**To be done:** An exact copy of the records is required, minus the pictures they hold.

Entries with scene source code
━━━━━━━━
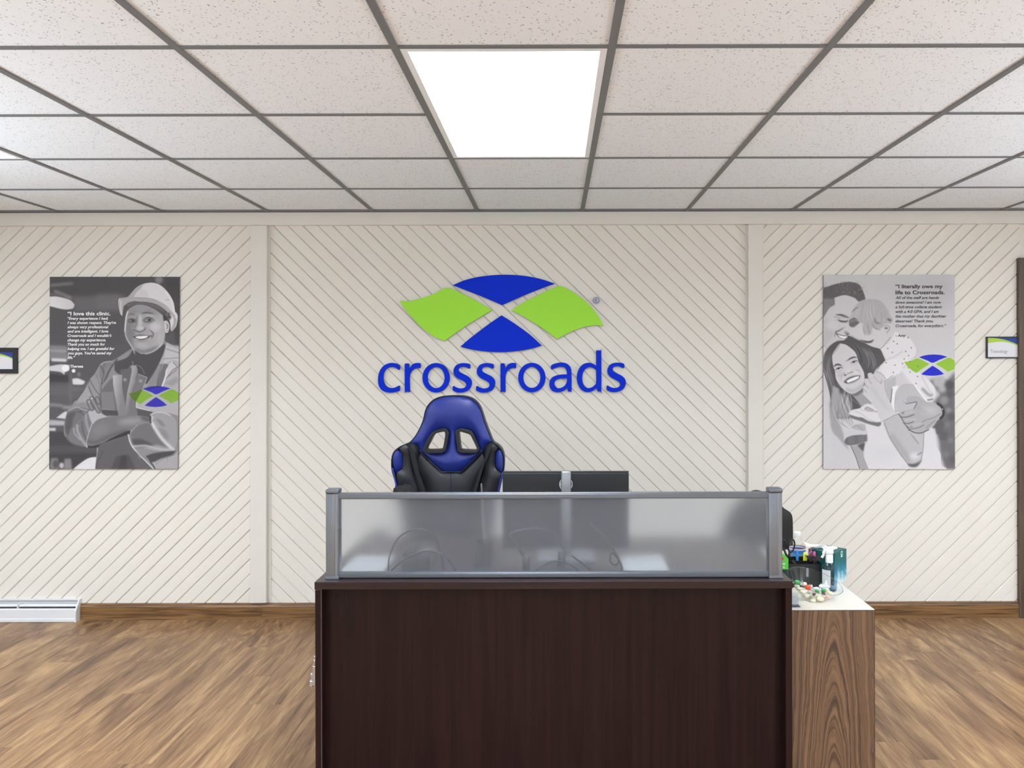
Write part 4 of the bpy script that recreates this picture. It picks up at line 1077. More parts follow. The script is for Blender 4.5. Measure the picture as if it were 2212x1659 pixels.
    p.poly([(1000, 850), (1160, 1090), (1340, 1330), (1360, 1200), (1180, 950), (1050, 760)], 164, 26, .8); p.line([(905, 600), (1000, 850), (1160, 1110), (1340, 1360)], 9, 110, 4)
    p.line([(1340, 760), (1430, 870), (1500, 960), (1510, 980)], 12, 110, 5, .9, taper=True); p.line([(1605, 780), (1590, 1050), (1550, 1300)], 9, 120, 4)
    p.ell(1440, 1190, 90, 60, 212, 26); p.poly([(1320, 1320), (1400, 1330), (1480, 1310), (1560, 1260), (1500, 1360), (1420, 1388), (1345, 1370)], 96, 12); p.line([(1490, 1170), (1560, 1130)], 16, 120, 8); p.ell(1115, 700, 6, 6, 130, 2)
    # man's hand on her arm
    p.poly([(1740, 690), (1900, 520), (1960, 640), (1900, 820), (1830, 800), (1800, 700)], 96, 10)
    p.poly([(1228, 215), (1260, 180), (1300, 172), (1310, 150), (1370, 130), (1500, 140), (1640, 225), (1720, 242), (1840, 262), (1900, 330), (1928, 470), (1800, 600), (1690, 722), (1610, 770), (1520, 785), (1440, 775), (1340, 722), (1390, 700), (1320, 690), (1262, 640), (1330, 602), (1250, 590), (1195, 520), (1280, 495), (1200, 500), (1150, 440), (1250, 392), (1420, 345), (1475, 240), (1380, 255), (1290, 262), (1240, 240)], 174, 3)
    p.ell(1700, 380, 150, 80, 190, 40); p.line([(1500, 330), (1640, 420)], 40, 160, 20, .6)
    for q, w, t in (([(1190, 500), (1300, 500), (1430, 455)], 12, 70), ([(1240, 605), (1340, 612), (1420, 580)], 12, 72), ([(1300, 660), (1370, 705), (1500, 690), (1600, 640)], 10, 80), ([(1345, 725), (1440, 775), (1560, 780), (1690, 722)], 14, 62),
                    ([(1430, 350), (1480, 240), (1400, 245), (1290, 268)], 12, 84), ([(1560, 600), (1640, 550), (1780, 510), (1900, 440)], 10, 120), ([(1640, 700), (1750, 600), (1800, 560)], 10, 118), ([(1150, 440), (1200, 500), (1260, 610), (1350, 740)], 14, 84)):
        p.line(q, w, t, 4, .95)
    p.ell(1235, 425, 24, 18, 130, 8); p.ell(1385, 668, 20, 14, 130, 6); p.ell(1270, 205, 26, 20, 196, 6)
    for q in ([(1270, 440), (1420, 400)], [(1290, 550), (1480, 540)], [(1400, 650), (1560, 610)]): p.line(q, 24, 194, 10, .7)
    p.line([(1850, 262), (1920, 320), (1950, 400), (1940, 470), (1900, 520)], 44, 58, 4); p.ell(1933, 360, 12, 8, 230, 2)
    # bracelet
    pts = [(840, 570), (900, 545), (990, 500), (1070, 455), (1150, 425)]
    p.line(pts, 34, 206, 3); p.line([(x, y + 20) for x, y in pts], 8, 118, 3)
    for i in range(12):
        x = 850 + i * 26; y = 566 - i * 12.5; p.line([(x, y - 12), (x + 12, y + 12)], 4, 150, 2, .8)
    p.ell(850, 580, 26, 26, 212, 4); p.ell(850, 582, 10, 10, 130, 3)
    # shoes
    p.poly([(280, 450), (300, 400), (360, 368), (470, 345), (500, 320), (560, 285), (610, 262), (700, 295), (770, 360), (785, 410), (800, 480), (835, 545), (850, 620), (800, 665), (650, 625), (450, 550), (310, 490)], 216, 3)
    p.poly([(278, 450), (340, 470), (440, 500), (520, 510), (620, 565), (740, 590), (845, 590), (850, 630), (810, 665), (740, 655), (620, 620), (450, 560), (320, 515)], 116, 5); p.line([(390, 400), (500, 440), (600, 520), (740, 580)], 6, 140, 2)
    p.poly([(560, 350), (610, 335), (700, 380), (720, 410), (620, 400), (560, 380)], 176, 4); p.line([(560, 350), (610, 325), (700, 370), (760, 410), (780, 395)], 9, 100, 3); p.line([(480, 350), (520, 380), (560, 380)], 5, 140, 2)
    p.poly([(190, 900), (205, 810), (245, 765), (330, 735), (480, 740), (590, 750), (600, 830), (605, 930), (430, 985), (280, 1000), (205, 960)], 200, 4)
    p.poly([(200, 930), (240, 870), (340, 828), (480, 815), (600, 812), (605, 925), (430, 985), (290, 1002), (215, 970)], 112, 5)
    for i in range(9): p.line([(250 + i * 36, 860 - i * 4), (262 + i * 34, 985 - i * 6)], 6, g.choice((70, 150, 170)), 3, .7)
    p.poly([(330, 700), (400, 640), (500, 620), (570, 640), (585, 740), (460, 735)], 178, 8); p.line([(330, 690), (420, 650), (540, 740)], 8, 130, 4)
    # printed emblem with its white outline
    p.fr(*Bf)
    f = lambda e: [(830 + (x - 690) * .266, 685 + (y - 52) * .262) for x, y in e]
    for e, c in ((emblem_top, (30, 42, 196)), (emblem_bot, (30, 42, 196)), (emblem_left, (150, 194, 62)), (emblem_right, (150, 194, 62))):
        q = smooth_closed(f(e), 3, 40)
        p.line(q + [q[0]], 7, 226, 2, .9, smooth=False); p.poly(f(e), c, .8)
    for cx, cy in ((760, 742), (822, 780), (746, 790)): p.ell(cx, cy, 4, 4, 70, 1)
    return p

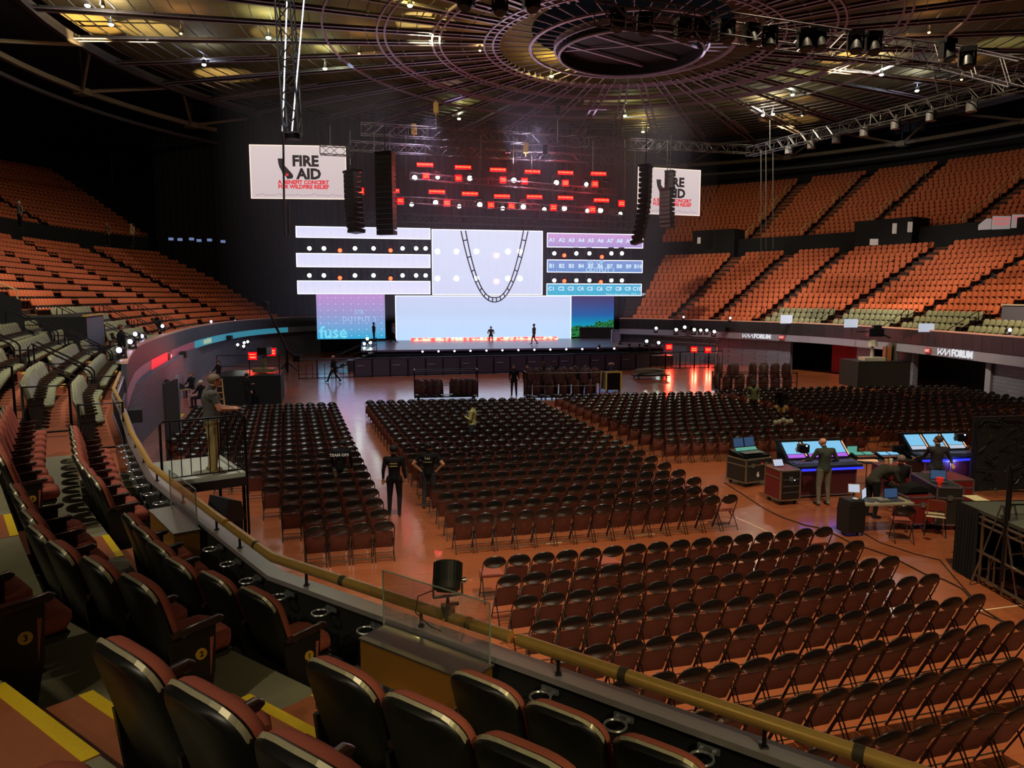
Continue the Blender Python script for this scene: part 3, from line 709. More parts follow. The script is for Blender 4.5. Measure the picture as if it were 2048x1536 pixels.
━━━━━━━━
**Exercise result:**
Write part 4 of the bpy script that recreates this picture. It picks up at line 1077. More parts follow. The script is for Blender 4.5. Measure the picture as if it were 2212x1659 pixels.
    p.poly([(1000, 850), (1160, 1090), (1340, 1330), (1360, 1200), (1180, 950), (1050, 760)], 164, 26, .8); p.line([(905, 600), (1000, 850), (1160, 1110), (1340, 1360)], 9, 110, 4)
    p.line([(1340, 760), (1430, 870), (1500, 960), (1510, 980)], 12, 110, 5, .9, taper=True); p.line([(1605, 780), (1590, 1050), (1550, 1300)], 9, 120, 4)
    p.ell(1440, 1190, 90, 60, 212, 26); p.poly([(1320, 1320), (1400, 1330), (1480, 1310), (1560, 1260), (1500, 1360), (1420, 1388), (1345, 1370)], 96, 12); p.line([(1490, 1170), (1560, 1130)], 16, 120, 8); p.ell(1115, 700, 6, 6, 130, 2)
    # man's hand on her arm
    p.poly([(1740, 690), (1900, 520), (1960, 640), (1900, 820), (1830, 800), (1800, 700)], 96, 10)
    p.poly([(1228, 215), (1260, 180), (1300, 172), (1310, 150), (1370, 130), (1500, 140), (1640, 225), (1720, 242), (1840, 262), (1900, 330), (1928, 470), (1800, 600), (1690, 722), (1610, 770), (1520, 785), (1440, 775), (1340, 722), (1390, 700), (1320, 690), (1262, 640), (1330, 602), (1250, 590), (1195, 520), (1280, 495), (1200, 500), (1150, 440), (1250, 392), (1420, 345), (1475, 240), (1380, 255), (1290, 262), (1240, 240)], 174, 3)
    p.ell(1700, 380, 150, 80, 190, 40); p.line([(1500, 330), (1640, 420)], 40, 160, 20, .6)
    for q, w, t in (([(1190, 500), (1300, 500), (1430, 455)], 12, 70), ([(1240, 605), (1340, 612), (1420, 580)], 12, 72), ([(1300, 660), (1370, 705), (1500, 690), (1600, 640)], 10, 80), ([(1345, 725), (1440, 775), (1560, 780), (1690, 722)], 14, 62),
                    ([(1430, 350), (1480, 240), (1400, 245), (1290, 268)], 12, 84), ([(1560, 600), (1640, 550), (1780, 510), (1900, 440)], 10, 120), ([(1640, 700), (1750, 600), (1800, 560)], 10, 118), ([(1150, 440), (1200, 500), (1260, 610), (1350, 740)], 14, 84)):
        p.line(q, w, t, 4, .95)
    p.ell(1235, 425, 24, 18, 130, 8); p.ell(1385, 668, 20, 14, 130, 6); p.ell(1270, 205, 26, 20, 196, 6)
    for q in ([(1270, 440), (1420, 400)], [(1290, 550), (1480, 540)], [(1400, 650), (1560, 610)]): p.line(q, 24, 194, 10, .7)
    p.line([(1850, 262), (1920, 320), (1950, 400), (1940, 470), (1900, 520)], 44, 58, 4); p.ell(1933, 360, 12, 8, 230, 2)
    # bracelet
    pts = [(840, 570), (900, 545), (990, 500), (1070, 455), (1150, 425)]
    p.line(pts, 34, 206, 3); p.line([(x, y + 20) for x, y in pts], 8, 118, 3)
    for i in range(12):
        x = 850 + i * 26; y = 566 - i * 12.5; p.line([(x, y - 12), (x + 12, y + 12)], 4, 150, 2, .8)
    p.ell(850, 580, 26, 26, 212, 4); p.ell(850, 582, 10, 10, 130, 3)
    # shoes
    p.poly([(280, 450), (300, 400), (360, 368), (470, 345), (500, 320), (560, 285), (610, 262), (700, 295), (770, 360), (785, 410), (800, 480), (835, 545), (850, 620), (800, 665), (650, 625), (450, 550), (310, 490)], 216, 3)
    p.poly([(278, 450), (340, 470), (440, 500), (520, 510), (620, 565), (740, 590), (845, 590), (850, 630), (810, 665), (740, 655), (620, 620), (450, 560), (320, 515)], 116, 5); p.line([(390, 400), (500, 440), (600, 520), (740, 580)], 6, 140, 2)
    p.poly([(560, 350), (610, 335), (700, 380), (720, 410), (620, 400), (560, 380)], 176, 4); p.line([(560, 350), (610, 325), (700, 370), (760, 410), (780, 395)], 9, 100, 3); p.line([(480, 350), (520, 380), (560, 380)], 5, 140, 2)
    p.poly([(190, 900), (205, 810), (245, 765), (330, 735), (480, 740), (590, 750), (600, 830), (605, 930), (430, 985), (280, 1000), (205, 960)], 200, 4)
    p.poly([(200, 930), (240, 870), (340, 828), (480, 815), (600, 812), (605, 925), (430, 985), (290, 1002), (215, 970)], 112, 5)
    for i in range(9): p.line([(250 + i * 36, 860 - i * 4), (262 + i * 34, 985 - i * 6)], 6, g.choice((70, 150, 170)), 3, .7)
    p.poly([(330, 700), (400, 640), (500, 620), (570, 640), (585, 740), (460, 735)], 178, 8); p.line([(330, 690), (420, 650), (540, 740)], 8, 130, 4)
    # printed emblem with its white outline
    p.fr(*Bf)
    f = lambda e: [(830 + (x - 690) * .266, 685 + (y - 52) * .262) for x, y in e]
    for e, c in ((emblem_top, (30, 42, 196)), (emblem_bot, (30, 42, 196)), (emblem_left, (150, 194, 62)), (emblem_right, (150, 194, 62))):
        q = smooth_closed(f(e), 3, 40)
        p.line(q + [q[0]], 7, 226, 2, .9, smooth=False); p.poly(f(e), c, .8)
    for cx, cy in ((760, 742), (822, 780), (746, 790)): p.ell(cx, cy, 4, 4, 70, 1)
    return p

Continue the Blender Python script for this scene: part 3, from line 709. More parts follow. The script is for Blender 4.5. Measure the picture as if it were 2048x1536 pixels.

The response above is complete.